Plenty of drama in both of Sunday’s NFL divisional-round playoff games was not enough to prevent an extension of the league’s downward slide in its viewership.
The evening AFC matchup on CBS between the Ravens and Bills—a high-octane clash between NFL MVP favorites Josh Allen and Lamar Jackson, the most-anticipated game of the weekend, and won by Buffalo 27–25—drew an average of 42.2 million, according to preliminary data, down 16% from the comparable game last year. The game was the worst-performing divisional playoff contest in that slot since 2021.
This game, like many others in the NFL this season, went up against a rather difficult comparison from 2023, as last year’s divisional matchup in the same window, between the Chiefs and Bills, drew an average of 50.4 million, setting a record as the most-watched NFL divisional playoff game ever.
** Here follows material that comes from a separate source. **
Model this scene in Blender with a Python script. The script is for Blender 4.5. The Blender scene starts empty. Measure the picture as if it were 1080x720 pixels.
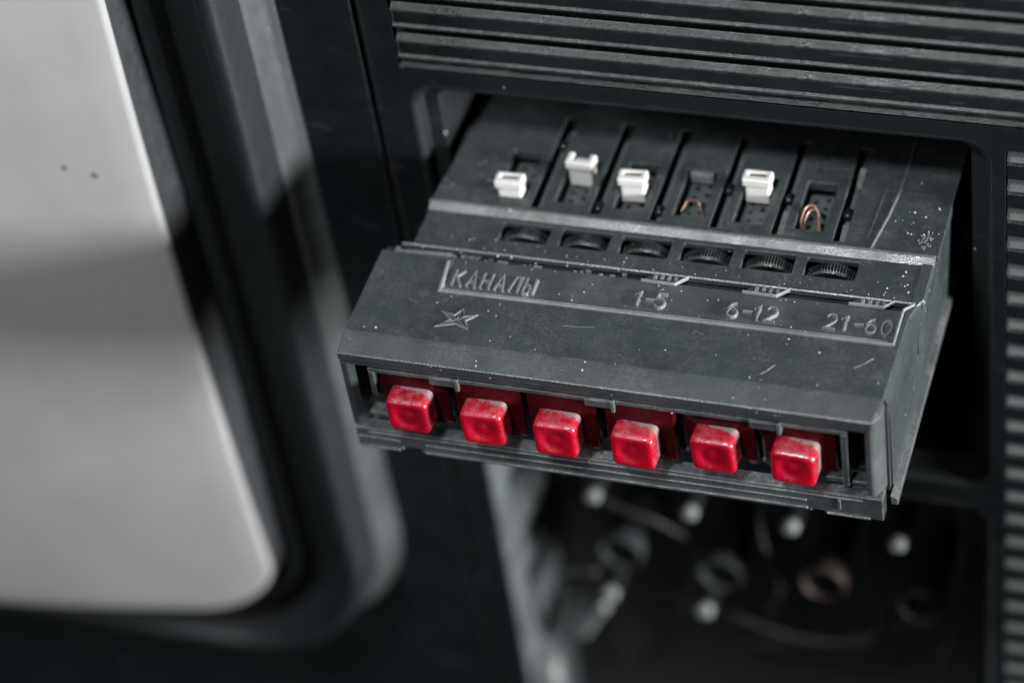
import bpy, bmesh, math, random
from mathutils import Vector, Matrix
random.seed(7)
S = 0.001                       # everything below is written in millimetres
scene = bpy.context.scene
COL = scene.collection

# ------------------------------------------------------------------ camera, world, lamps, exposure
cam_d = bpy.data.cameras.new('camera'); cam = bpy.data.objects.new('camera', cam_d); COL.objects.link(cam)
right = Vector((0.94810186, 0.29142342, -0.127182)); down = Vector((0.12196002, -0.7026909, -0.70096452)); fwd = Vector((-0.29364711, 0.64907464, -0.70176455))
M = Matrix((right, -down, -fwd)).transposed().to_4x4()
M.translation = Vector((264.3, -467.4, 517.0)) * S
cam.matrix_world = M
cam_d.sensor_width = 36; cam_d.lens = 94.18
cam_d.clip_start = 0.05; cam_d.clip_end = 20
cam_d.dof.use_dof = True; cam_d.dof.focus_distance = 0.735; cam_d.dof.aperture_fstop = 4.2
scene.camera = cam

world = bpy.data.worlds.new('World'); scene.world = world; world.use_nodes = True
bg = world.node_tree.nodes['Background']; bg.inputs[0].default_value = (0.80, 0.92, 1.0, 1); bg.inputs[1].default_value = 0.014

def area(name, loc, target, power, sx, sy, color, shape='RECTANGLE'):
    d = bpy.data.lights.new(name, 'AREA'); d.energy = power; d.shape = shape; d.size = sx; d.size_y = sy; d.color = color
    o = bpy.data.objects.new(name, d); COL.objects.link(o)
    o.location = Vector(loc) * S
    v = (Vector(target) - Vector(loc)); o.rotation_euler = v.to_track_quat('-Z', 'Y').to_euler()
    return o
area('key_lamp', (2000, -280, 250), (40, 60, -30), 142, 0.44, 0.44, (0.985, 0.995, 1.0), 'DISK')
area('ceiling_lamp', (-120, -790, 1480), (60, 60, -20), 29, 0.22, 0.22, (0.95, 0.98, 1.0), 'DISK')
area('ceiling_softbox', (-470, 540, 1650), (60, 20, -20), 8.0, 1.1, 1.1, (0.93, 0.97, 1.0))

area('front_fill', (-900, -1500, 1150), (-100, 60, -60), 7.5, 1.2, 1.2, (0.93, 0.97, 1.0))  # added soft fill from front left, lifts the shaded band on the tube

vs = scene.view_settings; vs.view_transform = 'Standard'; vs.look = 'None'; vs.exposure = 0; vs.gamma = 1; vs.use_curve_mapping = False
scene.render.engine = 'CYCLES'
scene.cycles.use_denoising = True
scene.cycles.max_bounces = 8
scene.cycles.sample_clamp_indirect = 4

# ------------------------------------------------------------------ materials
def N(nt, typ, **kw):
    n = nt.nodes.new(typ)
    for k, v in kw.items(): setattr(n, k, v)
    return n
def mathn(nt, op, a, b=None, clamp=False):
    n = N(nt, 'ShaderNodeMath', operation=op); n.use_clamp = clamp
    for i, v in enumerate((a, b)):
        if v is None: continue
        if isinstance(v, (int, float)): n.inputs[i].default_value = v
        else: nt.links.new(v, n.inputs[i])
    return n.outputs[0]
def mixc(nt, fac, a, b):
    n = N(nt, 'ShaderNodeMix', data_type='RGBA')
    for sock, v in ((n.inputs[0], fac), (n.inputs[6], a), (n.inputs[7], b)):
        if isinstance(v, (int, float)): sock.default_value = v
        elif isinstance(v, tuple): sock.default_value = (*v[:3], 1)
        else: nt.links.new(v, sock)
    return n.outputs[2]
def ramp(nt, v, a, b):
    n = N(nt, 'ShaderNodeMapRange'); nt.links.new(v, n.inputs[0]); n.inputs[1].default_value = a; n.inputs[2].default_value = b
    return n.outputs[0]
def noise(nt, vec, scale, detail=3, rough=.55):
    n = N(nt, 'ShaderNodeTexNoise'); n.inputs['Scale'].default_value = scale; n.inputs['Detail'].default_value = detail; n.inputs['Roughness'].default_value = rough
    nt.links.new(vec, n.inputs['Vector']); return n.outputs['Fac']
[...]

Even with the year-over-over decline, the Ravens-Bills game established a new mark as the league’s most-watched contest of the 2024 season—though that’s now poised to be topped by the upcoming conference title games Sunday.
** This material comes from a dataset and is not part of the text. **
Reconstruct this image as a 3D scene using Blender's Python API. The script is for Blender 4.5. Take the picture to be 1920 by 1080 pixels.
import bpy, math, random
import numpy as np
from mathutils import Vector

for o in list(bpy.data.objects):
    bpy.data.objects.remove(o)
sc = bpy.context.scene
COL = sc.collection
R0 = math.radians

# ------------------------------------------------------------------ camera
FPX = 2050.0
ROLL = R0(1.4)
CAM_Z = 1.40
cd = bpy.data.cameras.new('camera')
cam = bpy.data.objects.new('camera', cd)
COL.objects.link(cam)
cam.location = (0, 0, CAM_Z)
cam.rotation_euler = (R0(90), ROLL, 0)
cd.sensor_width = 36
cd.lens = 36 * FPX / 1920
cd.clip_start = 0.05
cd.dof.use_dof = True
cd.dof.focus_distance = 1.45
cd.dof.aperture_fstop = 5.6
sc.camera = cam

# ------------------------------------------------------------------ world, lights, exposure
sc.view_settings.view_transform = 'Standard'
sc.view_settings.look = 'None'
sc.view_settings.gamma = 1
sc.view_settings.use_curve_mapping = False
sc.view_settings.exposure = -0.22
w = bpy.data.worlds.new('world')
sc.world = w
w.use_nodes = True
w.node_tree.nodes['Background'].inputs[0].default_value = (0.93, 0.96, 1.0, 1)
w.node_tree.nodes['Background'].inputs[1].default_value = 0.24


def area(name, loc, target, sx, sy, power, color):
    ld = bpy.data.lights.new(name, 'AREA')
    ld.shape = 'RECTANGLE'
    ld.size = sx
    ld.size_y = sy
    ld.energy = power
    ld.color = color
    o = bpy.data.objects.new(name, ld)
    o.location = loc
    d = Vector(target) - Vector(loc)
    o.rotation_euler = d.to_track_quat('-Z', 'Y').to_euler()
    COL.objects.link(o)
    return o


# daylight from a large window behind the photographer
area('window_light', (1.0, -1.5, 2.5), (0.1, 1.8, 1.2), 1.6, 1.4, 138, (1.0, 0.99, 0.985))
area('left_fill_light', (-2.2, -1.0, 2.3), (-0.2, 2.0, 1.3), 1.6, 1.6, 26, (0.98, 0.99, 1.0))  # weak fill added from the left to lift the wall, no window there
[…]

The Sunday afternoon game between the Rams and Eagles on NBC, meanwhile, posted a total audience delivery of 37.8 million viewers, down 6% from a comparable 40.4 million for a Buccaneers-Lions game in that slot last year.
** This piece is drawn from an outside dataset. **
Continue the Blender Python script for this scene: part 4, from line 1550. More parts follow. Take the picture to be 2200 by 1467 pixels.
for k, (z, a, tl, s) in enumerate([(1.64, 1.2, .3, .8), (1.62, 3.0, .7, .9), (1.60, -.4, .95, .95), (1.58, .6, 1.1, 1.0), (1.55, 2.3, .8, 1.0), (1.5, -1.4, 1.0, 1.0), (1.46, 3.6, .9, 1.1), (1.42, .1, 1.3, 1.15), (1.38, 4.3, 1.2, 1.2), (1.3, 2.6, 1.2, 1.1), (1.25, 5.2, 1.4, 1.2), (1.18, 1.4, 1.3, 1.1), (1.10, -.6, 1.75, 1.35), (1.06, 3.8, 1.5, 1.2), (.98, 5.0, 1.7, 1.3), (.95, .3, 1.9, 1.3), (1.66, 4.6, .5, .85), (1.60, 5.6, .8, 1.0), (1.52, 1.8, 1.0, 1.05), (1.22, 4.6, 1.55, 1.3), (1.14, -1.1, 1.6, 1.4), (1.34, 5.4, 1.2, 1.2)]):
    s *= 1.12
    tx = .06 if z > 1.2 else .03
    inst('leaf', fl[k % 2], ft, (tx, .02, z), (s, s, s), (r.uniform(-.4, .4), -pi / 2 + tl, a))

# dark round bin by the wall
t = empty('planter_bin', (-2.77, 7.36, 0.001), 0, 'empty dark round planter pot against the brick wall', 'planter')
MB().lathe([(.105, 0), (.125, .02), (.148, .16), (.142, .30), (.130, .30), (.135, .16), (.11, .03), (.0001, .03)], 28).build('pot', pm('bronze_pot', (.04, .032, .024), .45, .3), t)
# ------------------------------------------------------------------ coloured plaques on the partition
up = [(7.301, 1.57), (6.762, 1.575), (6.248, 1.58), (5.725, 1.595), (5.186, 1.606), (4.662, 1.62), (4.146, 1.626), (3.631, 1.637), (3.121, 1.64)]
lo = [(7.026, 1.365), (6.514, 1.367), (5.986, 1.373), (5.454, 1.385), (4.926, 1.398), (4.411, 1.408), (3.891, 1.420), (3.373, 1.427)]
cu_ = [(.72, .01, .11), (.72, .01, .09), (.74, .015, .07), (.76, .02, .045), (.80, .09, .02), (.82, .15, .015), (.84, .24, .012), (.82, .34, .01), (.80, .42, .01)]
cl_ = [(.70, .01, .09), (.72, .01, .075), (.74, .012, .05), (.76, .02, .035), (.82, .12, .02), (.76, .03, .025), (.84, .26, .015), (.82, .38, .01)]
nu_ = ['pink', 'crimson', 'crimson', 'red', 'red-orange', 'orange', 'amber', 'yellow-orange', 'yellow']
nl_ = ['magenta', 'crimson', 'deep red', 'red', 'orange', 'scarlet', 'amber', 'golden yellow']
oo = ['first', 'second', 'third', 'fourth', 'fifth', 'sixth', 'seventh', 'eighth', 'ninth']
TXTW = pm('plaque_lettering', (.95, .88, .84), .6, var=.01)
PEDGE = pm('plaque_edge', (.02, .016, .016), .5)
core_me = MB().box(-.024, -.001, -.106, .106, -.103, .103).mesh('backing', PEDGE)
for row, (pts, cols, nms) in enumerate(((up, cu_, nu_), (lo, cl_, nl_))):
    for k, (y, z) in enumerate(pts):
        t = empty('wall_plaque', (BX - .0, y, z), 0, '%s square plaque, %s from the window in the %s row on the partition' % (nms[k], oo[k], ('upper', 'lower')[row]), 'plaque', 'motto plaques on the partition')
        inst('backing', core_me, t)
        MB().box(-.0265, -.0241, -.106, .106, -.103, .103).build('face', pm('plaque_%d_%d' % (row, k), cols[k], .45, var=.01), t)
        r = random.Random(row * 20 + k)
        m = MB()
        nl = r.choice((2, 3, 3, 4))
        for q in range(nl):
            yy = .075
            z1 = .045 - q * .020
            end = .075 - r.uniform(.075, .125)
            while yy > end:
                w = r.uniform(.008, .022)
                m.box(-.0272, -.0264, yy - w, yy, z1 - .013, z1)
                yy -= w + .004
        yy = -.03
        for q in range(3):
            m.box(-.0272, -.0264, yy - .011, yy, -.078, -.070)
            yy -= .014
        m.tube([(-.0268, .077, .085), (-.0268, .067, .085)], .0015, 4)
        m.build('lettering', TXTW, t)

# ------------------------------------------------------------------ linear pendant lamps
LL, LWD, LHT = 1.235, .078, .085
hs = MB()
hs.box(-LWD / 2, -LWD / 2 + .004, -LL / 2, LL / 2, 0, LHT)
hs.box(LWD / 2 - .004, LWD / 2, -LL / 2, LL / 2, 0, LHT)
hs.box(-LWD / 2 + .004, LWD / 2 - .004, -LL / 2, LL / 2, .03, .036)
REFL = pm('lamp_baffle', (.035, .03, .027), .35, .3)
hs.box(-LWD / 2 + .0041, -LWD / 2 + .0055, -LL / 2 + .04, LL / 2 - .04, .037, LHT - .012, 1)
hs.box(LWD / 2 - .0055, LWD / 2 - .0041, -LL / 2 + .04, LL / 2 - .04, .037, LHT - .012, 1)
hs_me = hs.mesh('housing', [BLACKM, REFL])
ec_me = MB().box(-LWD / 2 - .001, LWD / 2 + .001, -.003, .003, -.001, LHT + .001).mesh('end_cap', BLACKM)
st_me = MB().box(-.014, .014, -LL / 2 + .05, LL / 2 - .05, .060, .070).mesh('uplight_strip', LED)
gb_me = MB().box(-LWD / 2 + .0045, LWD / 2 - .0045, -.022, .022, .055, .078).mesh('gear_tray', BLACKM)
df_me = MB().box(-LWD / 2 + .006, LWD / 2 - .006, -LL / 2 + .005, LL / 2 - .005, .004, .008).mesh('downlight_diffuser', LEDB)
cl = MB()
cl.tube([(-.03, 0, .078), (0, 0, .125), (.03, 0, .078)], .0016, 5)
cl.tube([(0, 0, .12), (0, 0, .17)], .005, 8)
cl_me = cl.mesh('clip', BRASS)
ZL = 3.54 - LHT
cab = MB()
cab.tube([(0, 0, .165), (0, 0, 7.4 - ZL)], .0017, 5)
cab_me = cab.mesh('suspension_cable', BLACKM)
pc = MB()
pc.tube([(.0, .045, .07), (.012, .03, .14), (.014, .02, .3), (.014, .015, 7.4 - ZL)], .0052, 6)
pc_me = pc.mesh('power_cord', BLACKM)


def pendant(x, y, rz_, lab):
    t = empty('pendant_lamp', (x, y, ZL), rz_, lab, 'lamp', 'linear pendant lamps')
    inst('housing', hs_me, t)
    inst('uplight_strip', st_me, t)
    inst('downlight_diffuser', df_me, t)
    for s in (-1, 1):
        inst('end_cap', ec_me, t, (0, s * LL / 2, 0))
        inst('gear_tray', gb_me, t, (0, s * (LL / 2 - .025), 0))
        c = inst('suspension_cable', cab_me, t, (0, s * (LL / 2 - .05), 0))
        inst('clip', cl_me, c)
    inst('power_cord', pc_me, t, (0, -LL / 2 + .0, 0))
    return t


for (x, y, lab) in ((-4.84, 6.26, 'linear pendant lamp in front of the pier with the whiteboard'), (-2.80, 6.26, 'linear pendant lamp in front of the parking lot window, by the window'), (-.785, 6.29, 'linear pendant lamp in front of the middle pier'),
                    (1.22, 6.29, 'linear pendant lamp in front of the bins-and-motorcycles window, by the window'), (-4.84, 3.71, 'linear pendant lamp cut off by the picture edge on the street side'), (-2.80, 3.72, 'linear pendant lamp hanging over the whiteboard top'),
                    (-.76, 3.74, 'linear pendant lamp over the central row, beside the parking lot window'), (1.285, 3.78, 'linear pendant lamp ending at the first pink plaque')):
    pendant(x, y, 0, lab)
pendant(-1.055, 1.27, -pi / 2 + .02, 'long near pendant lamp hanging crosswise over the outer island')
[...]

The game, won by the Eagles 28–22, still represented the fourth-best divisional playoff rating in NBC history, dating to Nielsen’s 1988 introduction of its People Meter measurement system and covering 33 such games on the network over that time.
The Sunday results followed prior viewership attrition seen during the NFL’s regular season, the wild-card round, and earlier in the divisional playoff round.